Monday, December 3, 2012

Skyla S. Hearn: Week 10 at the Woodson/Harsh



Reference, reference and more reference. Sometimes one needs to shake the ennui before it settles in. I took an extended break  aka a few hours during the week from the Wyatt Photograph collection to complete some archival reference. The first patron, a Ph.D. student at University College London, working on the history of community art and collective practices in the USA was really interested in the history of the South Side Community Art Center. During her trip to the USA, she conducted research at the St. Louis People's Art Center, the South Side Community Art Center and the Harsh Research Center. I advised her to include the Fern Gayden, William McBride and Frances Minor Papers to aid with research on Federal Art and Theater Projects.



"Full Moon, Haitian Rhythm"
The next request came from an art gallery owner who was researching murals painted by William Edouard Scott in Chicago during the 1930s.  From her online research she discovered that the Woodson Regional Library has Scott archives: http://www.chipublib.org/cplbooksmovies/cplarchive/archivalcoll/scott.php.  She requested that I send her a scanned copy of a letter dated March 3, 1933 from Henry K. Kraft to William Edouard Scott.  I completed the request and filed the paper work. Pictured to the left is a replication of Scott's oil on canvas "Full Moon, Haitian Rhythm". Original William Edouard Scott paintings can also be found in the permanent collection at the South Side Community Art Center.

 


"Black Maverick" aka T.R.M. Howard
I've never really considered myself to have the "hook up". A hook up for those of you who are unaware is a connection made between two or more people or a discount. In this case, the hook-up I provide as an archivist is to provide patrons with a link to information. In some cases patrons come to the archives prepared with a list of archival collections they want to view and in other cases some patrons arrive with an empty piece of paper = blank Word document and the expectation that you, the archivist, will aid in their process to get their research completed.
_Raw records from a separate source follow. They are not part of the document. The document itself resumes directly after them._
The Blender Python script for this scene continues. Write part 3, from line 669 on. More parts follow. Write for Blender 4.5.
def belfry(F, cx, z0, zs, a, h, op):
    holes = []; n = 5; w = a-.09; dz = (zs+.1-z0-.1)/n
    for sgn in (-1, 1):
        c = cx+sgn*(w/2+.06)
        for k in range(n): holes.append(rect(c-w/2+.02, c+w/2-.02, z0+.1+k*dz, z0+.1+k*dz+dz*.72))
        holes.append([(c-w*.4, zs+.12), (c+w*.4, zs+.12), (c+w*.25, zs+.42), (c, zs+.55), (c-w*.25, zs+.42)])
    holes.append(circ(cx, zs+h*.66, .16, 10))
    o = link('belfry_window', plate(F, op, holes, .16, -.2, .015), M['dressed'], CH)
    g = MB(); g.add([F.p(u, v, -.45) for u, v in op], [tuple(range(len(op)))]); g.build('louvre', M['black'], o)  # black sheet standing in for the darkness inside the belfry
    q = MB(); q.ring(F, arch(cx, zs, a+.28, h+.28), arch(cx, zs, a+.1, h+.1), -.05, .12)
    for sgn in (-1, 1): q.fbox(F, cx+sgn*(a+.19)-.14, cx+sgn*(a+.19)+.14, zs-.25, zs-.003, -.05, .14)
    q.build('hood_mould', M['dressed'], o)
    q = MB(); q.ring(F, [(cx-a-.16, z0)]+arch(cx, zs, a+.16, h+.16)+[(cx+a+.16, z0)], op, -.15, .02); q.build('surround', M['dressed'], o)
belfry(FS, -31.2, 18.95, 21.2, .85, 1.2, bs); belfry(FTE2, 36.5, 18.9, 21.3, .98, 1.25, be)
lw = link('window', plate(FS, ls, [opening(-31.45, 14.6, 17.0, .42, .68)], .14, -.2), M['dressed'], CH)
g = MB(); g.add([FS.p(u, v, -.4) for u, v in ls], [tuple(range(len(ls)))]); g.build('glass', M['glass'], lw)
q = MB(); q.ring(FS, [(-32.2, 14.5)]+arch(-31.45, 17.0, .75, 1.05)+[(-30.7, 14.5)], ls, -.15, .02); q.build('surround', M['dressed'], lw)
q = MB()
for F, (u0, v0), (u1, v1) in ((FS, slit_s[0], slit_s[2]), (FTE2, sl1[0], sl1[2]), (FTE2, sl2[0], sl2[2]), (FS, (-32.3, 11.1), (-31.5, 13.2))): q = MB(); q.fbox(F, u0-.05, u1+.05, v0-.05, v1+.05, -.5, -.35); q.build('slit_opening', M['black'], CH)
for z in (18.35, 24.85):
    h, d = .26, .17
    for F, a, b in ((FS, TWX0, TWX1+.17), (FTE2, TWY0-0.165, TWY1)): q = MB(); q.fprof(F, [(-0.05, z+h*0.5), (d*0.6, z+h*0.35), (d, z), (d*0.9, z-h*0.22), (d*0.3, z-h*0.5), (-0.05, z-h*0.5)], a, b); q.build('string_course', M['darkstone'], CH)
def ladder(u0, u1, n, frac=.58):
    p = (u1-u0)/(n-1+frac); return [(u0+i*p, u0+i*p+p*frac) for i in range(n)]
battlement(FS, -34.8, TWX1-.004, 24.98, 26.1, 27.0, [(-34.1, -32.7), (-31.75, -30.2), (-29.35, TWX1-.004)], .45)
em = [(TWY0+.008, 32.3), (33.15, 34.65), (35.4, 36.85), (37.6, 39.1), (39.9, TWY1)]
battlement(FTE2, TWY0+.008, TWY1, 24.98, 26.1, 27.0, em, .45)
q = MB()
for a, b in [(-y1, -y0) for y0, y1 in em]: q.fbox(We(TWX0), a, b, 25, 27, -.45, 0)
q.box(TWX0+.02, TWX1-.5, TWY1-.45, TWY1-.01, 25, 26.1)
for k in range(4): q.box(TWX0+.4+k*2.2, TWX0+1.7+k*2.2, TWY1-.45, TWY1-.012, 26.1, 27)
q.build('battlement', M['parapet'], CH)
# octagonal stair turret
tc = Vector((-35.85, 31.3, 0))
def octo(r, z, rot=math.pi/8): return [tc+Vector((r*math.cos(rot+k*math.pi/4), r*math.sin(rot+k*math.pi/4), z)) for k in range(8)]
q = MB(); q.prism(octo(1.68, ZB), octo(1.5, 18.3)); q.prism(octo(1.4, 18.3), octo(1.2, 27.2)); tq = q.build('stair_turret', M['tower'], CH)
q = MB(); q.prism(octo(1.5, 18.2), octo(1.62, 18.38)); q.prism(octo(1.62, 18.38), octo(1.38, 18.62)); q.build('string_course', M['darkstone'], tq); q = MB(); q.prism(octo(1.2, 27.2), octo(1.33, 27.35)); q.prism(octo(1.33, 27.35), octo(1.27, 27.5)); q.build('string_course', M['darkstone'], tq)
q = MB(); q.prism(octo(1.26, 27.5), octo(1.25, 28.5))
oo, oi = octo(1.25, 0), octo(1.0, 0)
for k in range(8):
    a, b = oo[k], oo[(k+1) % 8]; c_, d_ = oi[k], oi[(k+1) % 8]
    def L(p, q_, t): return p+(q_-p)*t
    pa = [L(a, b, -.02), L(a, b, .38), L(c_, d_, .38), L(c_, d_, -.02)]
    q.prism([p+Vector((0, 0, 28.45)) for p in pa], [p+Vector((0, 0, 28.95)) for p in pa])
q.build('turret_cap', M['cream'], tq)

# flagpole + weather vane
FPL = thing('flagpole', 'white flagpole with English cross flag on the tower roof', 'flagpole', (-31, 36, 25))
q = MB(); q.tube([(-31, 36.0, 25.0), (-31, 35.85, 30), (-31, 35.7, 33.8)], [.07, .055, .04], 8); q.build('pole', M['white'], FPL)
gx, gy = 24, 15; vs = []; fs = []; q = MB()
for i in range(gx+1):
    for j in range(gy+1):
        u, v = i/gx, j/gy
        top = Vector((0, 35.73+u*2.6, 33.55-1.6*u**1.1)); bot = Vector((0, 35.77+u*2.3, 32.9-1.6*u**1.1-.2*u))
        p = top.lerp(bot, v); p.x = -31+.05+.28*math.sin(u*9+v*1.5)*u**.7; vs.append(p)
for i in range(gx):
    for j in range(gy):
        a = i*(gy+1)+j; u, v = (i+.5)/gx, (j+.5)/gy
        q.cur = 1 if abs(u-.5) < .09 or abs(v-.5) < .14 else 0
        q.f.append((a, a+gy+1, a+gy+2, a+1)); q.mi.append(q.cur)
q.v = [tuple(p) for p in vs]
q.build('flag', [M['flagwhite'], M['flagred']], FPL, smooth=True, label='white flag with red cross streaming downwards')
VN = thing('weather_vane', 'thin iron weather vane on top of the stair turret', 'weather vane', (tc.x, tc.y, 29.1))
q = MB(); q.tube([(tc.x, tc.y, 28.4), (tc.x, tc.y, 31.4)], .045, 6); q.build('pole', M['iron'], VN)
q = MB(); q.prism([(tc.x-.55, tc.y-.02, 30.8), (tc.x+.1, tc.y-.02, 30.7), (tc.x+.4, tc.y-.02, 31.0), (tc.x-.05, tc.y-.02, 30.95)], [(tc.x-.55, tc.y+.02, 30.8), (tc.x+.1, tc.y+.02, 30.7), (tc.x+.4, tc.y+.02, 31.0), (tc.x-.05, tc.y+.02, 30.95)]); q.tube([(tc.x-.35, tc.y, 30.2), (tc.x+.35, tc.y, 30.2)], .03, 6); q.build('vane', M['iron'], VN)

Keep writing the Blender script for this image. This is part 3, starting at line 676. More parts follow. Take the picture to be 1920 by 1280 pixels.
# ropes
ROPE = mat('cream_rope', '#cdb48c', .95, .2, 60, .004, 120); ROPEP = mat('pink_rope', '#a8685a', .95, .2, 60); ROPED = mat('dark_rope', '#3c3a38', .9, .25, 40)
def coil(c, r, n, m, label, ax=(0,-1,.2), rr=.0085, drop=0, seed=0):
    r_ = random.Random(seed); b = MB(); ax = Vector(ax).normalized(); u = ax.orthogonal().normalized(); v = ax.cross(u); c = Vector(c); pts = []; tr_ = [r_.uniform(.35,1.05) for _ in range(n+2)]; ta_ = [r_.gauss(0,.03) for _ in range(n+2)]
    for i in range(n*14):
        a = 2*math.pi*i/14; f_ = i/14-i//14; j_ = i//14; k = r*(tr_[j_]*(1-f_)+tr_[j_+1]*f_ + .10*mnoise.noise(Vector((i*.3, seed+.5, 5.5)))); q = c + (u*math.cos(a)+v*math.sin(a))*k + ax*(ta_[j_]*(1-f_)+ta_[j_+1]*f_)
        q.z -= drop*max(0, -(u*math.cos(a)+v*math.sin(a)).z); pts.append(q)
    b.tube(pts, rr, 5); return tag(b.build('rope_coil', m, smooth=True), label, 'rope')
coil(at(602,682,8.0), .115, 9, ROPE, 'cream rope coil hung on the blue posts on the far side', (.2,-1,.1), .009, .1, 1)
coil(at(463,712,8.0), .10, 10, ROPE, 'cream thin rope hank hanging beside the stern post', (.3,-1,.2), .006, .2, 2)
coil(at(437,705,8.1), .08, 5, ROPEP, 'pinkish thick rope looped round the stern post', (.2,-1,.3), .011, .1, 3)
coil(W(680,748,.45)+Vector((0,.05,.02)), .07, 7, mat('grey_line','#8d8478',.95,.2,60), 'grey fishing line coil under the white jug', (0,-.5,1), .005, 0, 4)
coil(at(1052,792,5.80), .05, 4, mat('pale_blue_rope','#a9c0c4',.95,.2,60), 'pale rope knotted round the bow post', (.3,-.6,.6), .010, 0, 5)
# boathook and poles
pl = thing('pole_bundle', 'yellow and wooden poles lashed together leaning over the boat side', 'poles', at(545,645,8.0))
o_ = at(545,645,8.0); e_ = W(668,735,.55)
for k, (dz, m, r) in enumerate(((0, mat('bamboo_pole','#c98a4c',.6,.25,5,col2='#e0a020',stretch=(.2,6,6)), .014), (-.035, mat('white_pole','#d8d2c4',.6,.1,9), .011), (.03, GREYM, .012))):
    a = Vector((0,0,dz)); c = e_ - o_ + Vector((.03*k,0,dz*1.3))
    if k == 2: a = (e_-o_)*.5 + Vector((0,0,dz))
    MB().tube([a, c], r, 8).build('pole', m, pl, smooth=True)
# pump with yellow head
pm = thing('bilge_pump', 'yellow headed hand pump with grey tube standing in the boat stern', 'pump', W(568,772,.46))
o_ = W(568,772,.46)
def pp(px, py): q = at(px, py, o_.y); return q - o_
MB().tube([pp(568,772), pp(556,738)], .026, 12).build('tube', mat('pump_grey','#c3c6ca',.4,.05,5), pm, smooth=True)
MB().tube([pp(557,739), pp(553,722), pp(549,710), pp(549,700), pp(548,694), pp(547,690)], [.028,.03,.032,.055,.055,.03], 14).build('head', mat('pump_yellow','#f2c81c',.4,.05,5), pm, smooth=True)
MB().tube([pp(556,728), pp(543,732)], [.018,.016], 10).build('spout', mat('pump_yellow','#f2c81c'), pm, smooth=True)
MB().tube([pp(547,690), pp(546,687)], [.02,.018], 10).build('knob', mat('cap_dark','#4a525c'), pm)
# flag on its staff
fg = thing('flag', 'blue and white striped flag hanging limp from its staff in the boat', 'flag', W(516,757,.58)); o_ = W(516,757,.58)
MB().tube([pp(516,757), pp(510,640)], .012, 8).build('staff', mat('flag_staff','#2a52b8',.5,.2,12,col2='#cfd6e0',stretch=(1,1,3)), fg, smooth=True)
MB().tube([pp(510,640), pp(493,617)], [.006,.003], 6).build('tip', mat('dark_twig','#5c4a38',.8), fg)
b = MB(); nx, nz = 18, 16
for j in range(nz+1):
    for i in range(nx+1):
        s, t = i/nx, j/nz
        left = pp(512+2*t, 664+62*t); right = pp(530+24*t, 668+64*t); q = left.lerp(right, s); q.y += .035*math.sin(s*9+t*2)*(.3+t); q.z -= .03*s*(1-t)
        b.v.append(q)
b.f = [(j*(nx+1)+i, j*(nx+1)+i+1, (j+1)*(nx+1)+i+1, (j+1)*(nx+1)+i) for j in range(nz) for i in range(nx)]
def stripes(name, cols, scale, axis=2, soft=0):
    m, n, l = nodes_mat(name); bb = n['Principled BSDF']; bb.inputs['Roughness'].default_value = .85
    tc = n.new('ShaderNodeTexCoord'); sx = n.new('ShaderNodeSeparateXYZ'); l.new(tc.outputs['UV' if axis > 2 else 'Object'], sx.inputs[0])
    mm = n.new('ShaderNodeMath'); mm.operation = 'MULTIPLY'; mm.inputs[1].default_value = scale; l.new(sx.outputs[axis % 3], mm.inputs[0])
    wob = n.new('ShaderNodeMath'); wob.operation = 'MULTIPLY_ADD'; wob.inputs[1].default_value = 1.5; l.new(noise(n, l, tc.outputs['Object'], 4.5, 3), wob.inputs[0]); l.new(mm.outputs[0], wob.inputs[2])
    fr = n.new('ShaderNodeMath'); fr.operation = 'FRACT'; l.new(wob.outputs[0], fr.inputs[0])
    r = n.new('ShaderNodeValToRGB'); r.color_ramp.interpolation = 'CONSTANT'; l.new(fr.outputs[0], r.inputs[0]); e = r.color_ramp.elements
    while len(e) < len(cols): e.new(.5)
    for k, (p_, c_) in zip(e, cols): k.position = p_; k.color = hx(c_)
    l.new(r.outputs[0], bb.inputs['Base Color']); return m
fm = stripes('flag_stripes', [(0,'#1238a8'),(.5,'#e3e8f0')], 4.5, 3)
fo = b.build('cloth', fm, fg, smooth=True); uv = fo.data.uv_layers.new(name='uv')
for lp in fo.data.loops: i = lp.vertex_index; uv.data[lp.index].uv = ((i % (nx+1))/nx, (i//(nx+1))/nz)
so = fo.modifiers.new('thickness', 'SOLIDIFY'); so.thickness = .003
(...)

This last patron fit the first description. He is researching the Emmett Till case in preparation to write a book. He was prepared with a list of archival collections, including the T.R.M. Howard,  Timuel D. Black, Robert S. Abbott-John H. Sengstacke, Barbara E. Allen, and Wyatt Papers. I later provided him with additional information that could be found in the Lucy Smith-Collier papers, advised him to conduct an interview with Bennett Jones Johnson, Vice President of Third World Press and to visit the Walter Ruether Library in Detroit, Michigan.

In this line of work, the reward is two-fold. There's the business of helping the patron but there's also the benefit of gaining useful information to add to your own mental archive.